The Crusaders are now undefeated in their last 36 games at their home fortress where the Blues have not won since 2004.

The Canterbury Crusaders, stung by what they felt was a dubious refereeing decision, stormed back to beat the Auckland Blues 26-15 and maintain a phenomenal home record in Christchurch on Saturday.

Victory in the intensely physical top-of-the-table clash in New Zealand's Super Rugby Aotearoa competition, left the Crusaders the only unbeaten team.

The Crusaders are now undefeated in their last 36 games at their home fortress where the Blues have not won since 2004.

The Blues saw a chance to rewrite history when they won a scrum penalty 15 minutes into the second half and took a quick tap which produced a try to Rieko Ioane, extending their lead to 15-9.

The referee rejected the Crusaders argument that they should have had the penalty because they had the superior scrum and the Blues were going backwards.

Incensed, the Crusaders charged down Otere Black's conversion -- a rarity in Super Rugby -- then cranked up the tempo to a pace the Blues could not stay with to retake control with a storming final quarter with two tries and a penalty.

"We saw it as a Test match," said Crusaders captain and All Blacks hooker Codie Taylor, while adding that even when they were behind on the scoreboard they remained confident.

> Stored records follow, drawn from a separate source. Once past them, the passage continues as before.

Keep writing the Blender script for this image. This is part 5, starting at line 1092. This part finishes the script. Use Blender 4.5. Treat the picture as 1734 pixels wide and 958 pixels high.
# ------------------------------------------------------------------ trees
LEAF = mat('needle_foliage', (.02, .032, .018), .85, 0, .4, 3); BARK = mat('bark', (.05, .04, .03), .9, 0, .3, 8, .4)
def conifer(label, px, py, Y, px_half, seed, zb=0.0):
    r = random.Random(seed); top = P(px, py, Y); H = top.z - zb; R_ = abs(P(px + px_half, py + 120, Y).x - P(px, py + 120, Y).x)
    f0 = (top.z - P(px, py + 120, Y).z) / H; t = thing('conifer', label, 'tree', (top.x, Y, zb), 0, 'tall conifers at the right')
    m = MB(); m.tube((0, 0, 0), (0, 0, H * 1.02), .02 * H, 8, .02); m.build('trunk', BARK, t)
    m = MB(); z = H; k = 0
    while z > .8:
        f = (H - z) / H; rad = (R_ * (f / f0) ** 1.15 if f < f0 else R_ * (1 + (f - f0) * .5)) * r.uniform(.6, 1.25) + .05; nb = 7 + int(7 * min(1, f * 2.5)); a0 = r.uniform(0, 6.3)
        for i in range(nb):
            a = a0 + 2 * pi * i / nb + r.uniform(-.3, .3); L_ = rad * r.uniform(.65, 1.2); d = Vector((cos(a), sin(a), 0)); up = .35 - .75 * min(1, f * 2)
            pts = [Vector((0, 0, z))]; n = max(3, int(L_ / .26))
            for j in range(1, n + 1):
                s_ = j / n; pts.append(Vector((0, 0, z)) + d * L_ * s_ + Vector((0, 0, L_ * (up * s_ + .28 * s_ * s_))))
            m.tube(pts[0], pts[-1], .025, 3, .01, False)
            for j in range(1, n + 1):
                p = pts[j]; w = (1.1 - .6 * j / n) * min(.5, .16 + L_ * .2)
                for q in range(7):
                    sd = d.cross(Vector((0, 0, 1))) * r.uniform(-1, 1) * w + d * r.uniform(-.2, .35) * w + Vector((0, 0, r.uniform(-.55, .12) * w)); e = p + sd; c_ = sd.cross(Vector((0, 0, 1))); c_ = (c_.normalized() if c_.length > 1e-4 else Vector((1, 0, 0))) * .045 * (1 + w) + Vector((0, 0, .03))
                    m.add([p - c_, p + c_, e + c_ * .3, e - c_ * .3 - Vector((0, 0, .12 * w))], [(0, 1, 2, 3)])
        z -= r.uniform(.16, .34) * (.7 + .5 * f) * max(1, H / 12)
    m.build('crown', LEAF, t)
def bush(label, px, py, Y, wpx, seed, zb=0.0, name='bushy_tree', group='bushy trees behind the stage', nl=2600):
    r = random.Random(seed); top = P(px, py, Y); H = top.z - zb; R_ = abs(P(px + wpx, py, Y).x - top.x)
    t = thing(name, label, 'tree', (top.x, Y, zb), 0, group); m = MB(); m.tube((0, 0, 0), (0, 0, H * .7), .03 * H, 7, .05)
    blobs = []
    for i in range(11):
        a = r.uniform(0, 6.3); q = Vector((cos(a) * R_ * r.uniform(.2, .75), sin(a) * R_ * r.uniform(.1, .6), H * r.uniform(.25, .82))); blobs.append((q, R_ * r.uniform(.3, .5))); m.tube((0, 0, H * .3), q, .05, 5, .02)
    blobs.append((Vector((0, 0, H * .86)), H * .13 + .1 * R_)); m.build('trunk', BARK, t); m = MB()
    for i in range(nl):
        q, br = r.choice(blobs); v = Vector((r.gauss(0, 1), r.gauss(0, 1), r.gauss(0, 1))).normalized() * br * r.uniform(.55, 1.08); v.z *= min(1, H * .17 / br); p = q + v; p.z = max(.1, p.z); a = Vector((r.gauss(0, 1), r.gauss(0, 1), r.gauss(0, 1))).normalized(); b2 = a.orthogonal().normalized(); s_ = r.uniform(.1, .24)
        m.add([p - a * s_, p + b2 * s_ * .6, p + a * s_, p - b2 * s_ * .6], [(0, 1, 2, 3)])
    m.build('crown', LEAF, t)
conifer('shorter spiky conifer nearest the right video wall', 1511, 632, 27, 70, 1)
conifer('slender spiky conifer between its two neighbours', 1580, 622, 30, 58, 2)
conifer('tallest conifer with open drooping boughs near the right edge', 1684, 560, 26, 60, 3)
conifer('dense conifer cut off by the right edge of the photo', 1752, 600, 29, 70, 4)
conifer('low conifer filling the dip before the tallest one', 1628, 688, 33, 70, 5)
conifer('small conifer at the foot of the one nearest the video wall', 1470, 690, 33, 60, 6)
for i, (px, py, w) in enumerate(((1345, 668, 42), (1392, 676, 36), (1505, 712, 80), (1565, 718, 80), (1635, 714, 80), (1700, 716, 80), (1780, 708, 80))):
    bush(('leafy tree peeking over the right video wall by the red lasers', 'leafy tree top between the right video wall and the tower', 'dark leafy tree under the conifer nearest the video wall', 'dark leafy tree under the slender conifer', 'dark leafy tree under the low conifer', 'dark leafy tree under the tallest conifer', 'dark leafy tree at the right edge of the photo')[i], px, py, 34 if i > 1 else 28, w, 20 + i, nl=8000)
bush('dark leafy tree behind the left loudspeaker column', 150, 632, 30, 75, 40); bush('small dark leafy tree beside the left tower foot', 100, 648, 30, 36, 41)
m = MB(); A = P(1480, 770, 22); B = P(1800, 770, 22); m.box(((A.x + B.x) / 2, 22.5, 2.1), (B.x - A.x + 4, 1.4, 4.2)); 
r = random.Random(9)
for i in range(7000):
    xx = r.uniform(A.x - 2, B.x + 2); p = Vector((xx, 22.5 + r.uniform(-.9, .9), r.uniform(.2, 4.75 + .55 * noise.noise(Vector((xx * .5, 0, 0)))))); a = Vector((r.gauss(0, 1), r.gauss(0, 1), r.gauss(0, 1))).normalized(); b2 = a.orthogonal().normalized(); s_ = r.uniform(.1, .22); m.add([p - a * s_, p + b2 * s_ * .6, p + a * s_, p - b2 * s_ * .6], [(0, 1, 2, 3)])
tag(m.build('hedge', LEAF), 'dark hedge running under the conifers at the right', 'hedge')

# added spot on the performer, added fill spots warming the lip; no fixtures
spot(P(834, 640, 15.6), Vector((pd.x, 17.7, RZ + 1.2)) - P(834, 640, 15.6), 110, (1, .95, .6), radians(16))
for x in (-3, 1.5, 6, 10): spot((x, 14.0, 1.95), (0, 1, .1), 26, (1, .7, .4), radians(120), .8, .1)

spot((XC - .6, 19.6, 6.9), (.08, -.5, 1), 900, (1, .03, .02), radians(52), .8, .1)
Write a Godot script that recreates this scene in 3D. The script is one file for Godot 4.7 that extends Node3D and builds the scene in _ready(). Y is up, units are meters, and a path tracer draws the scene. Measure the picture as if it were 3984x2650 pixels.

"That was hard fought. They were on top for most of the game, really, but we knew if we came out in the second half and won those little moments we would get the job done."

Blues skipper Patrick Tuipulotu said they could not keep up in the final quarter.

"We seemed to be in it for three quarters then they applied pressure and kept us in our half".

As for the disputed penalty, Tuipolotu admitted the Crusaders were "probably the best set-piece team and it showed the way they put pressure on us".

The Blues, on a seven-match winning streak, their best unbeaten run since they won 12 in succession in 1997, rattled the Crusaders at the start and were immediately on the front foot with a Mark Talea turnover.

Ten minutes into the game, they put first points on the board when a long cut-pass from Otere Black saw Talea score in the corner.

The Crusaders were not short of possession but an impenetrable Blues defence coupled with their own errors saw the Blues winning psychological battles.

It took almost half an hour before the defending champions moved the scoreboard with two quick penalties by Richie Mo'unga.

At half-time the Blues led 7-6 but were on the wrong side of the penalty count 8-3.

Black and Mo'unga traded penalties early in the second half before Ioane's try gave the Blues a six-point lead.

But when it came to the final quarter, the fired-up Crusaders proved untouchable.

They produced converted tries to Mitchell Drummond and Will Jordan, plus another penalty from Mo'unga while keeping the Blues scoreless.